Les fantômes du passé ne sont pas absents non plus des écrans. Dans After-Shave, Hany Tamba met en scène monsieur Raymond, qui vit en reclus dans sa riche demeure avec le spectre de sa femme disparue. Cendres, de Joanna Hadjithomas et Khalil Joreige (2003), nous transporte dans un salon bourgeois où amis et proches viennent présenter leurs condoléances. En l’absence du corps du défunt, incinéré conformément à ses dernières volontés, la veuve a voulu, « pour sauver les apparences », improviser un cercueil. Dans Nous (2005), enfin, Danielle Arbid a filmé les derniers jours de son père. « J’avais peur de perdre toute pensée de lui, toute colère contre lui, tout souvenir », confie-t-elle.

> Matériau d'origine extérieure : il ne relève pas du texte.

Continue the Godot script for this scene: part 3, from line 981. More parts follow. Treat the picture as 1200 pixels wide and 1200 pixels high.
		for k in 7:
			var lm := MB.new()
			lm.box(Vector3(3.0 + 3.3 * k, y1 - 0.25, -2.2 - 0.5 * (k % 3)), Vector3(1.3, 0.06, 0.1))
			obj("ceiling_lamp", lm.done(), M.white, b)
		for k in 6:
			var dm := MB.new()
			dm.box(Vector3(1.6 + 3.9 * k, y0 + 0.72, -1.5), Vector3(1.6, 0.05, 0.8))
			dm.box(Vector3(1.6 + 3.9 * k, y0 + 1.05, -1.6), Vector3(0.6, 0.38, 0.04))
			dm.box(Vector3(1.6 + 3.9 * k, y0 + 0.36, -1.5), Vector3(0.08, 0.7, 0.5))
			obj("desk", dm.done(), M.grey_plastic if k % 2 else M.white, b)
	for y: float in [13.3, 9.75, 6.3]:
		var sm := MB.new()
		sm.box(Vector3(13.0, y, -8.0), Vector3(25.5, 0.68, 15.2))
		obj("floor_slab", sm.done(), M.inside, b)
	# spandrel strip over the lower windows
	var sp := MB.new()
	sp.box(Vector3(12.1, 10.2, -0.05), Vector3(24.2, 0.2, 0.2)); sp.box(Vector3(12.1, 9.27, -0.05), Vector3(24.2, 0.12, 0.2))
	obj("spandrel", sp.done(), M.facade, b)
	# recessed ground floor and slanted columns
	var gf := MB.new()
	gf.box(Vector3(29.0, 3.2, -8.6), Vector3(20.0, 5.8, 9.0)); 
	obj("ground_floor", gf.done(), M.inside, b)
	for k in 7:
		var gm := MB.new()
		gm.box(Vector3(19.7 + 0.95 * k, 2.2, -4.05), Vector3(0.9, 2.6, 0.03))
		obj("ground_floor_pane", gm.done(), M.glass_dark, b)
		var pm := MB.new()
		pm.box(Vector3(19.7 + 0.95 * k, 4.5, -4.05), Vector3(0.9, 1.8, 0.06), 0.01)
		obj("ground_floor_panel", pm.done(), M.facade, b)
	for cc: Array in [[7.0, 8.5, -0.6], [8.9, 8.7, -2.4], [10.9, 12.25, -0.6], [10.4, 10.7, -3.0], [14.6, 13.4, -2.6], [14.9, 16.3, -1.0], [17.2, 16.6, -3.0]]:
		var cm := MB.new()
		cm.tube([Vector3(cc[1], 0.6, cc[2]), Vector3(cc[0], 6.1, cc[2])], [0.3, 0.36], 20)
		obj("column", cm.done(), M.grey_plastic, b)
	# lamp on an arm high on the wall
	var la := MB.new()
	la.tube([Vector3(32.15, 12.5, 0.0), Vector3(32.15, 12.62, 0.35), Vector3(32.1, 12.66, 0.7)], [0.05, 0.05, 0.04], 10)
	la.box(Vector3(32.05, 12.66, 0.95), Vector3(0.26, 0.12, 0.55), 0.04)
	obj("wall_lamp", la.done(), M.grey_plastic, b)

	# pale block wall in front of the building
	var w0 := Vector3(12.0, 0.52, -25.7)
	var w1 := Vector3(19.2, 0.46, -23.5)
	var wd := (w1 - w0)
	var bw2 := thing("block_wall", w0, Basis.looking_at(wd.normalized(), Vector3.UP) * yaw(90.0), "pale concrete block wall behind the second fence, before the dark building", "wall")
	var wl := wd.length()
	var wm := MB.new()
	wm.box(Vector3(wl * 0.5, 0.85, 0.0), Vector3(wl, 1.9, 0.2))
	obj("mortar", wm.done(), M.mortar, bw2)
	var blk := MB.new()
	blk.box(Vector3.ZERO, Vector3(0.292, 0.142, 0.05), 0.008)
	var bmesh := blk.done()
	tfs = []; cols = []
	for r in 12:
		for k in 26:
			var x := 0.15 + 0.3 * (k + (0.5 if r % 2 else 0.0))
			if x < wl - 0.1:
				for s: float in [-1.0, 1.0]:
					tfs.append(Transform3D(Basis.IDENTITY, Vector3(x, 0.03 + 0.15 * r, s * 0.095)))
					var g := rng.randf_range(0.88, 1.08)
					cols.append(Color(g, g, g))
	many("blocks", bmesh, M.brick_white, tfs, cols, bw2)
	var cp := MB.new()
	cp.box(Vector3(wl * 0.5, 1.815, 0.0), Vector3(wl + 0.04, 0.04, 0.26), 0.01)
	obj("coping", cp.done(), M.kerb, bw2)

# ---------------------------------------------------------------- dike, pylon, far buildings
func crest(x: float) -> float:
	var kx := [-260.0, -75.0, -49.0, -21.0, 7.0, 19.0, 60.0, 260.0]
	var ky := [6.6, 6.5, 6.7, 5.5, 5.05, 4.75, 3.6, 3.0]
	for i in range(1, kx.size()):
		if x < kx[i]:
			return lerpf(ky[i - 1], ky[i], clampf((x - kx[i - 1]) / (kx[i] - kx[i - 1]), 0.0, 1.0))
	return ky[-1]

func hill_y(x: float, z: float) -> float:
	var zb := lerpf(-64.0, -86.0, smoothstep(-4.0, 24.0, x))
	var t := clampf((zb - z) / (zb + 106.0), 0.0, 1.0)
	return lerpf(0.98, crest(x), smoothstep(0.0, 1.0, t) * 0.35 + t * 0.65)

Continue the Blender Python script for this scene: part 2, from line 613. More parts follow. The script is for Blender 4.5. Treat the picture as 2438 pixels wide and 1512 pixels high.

La guerre, la mort, le deuil rien de bien réjouissant, certes, mais il serait injuste de réduire les préoccupations des jeunes cinéastes présentés à Pantin à ces thèmes-là. Les aventures amoureuses, pas toujours traitées sous l’angle le plus romantique, il est vrai, inspirent également la jeune génération. L’été, la mer, l’insouciance et les rencontres furtives qui laissent parfois un petit être au fond des entrailles, voilà ce que filme Nadim Tabet dans Martine et Alia (2002). Tandis que dans Majnounak (1997), ce sont les confidences, souvent teintées de machisme, des petits dragueurs de la Corniche que recueille Akram Zaatari. Mahmoud Hojeij a choisi, lui, de nous concocter un faux documentaire, Shameless Transmission Desired Transformations per Day, où une police de moralité arrache des aveux à des jeunes femmes surprises en flagrant délit de relations sexuelles la nuit dans des voitures. Une façon pour ce réalisateur de dénoncer la « surveillance au cur de la vie quotidienne de Beyrouth ».
Autant de films qui nous confrontent à des réalités bien éloignées des clichés folkloriques et pseudo-authentiques sur le monde arabe que d’aucuns cherchent à colporter.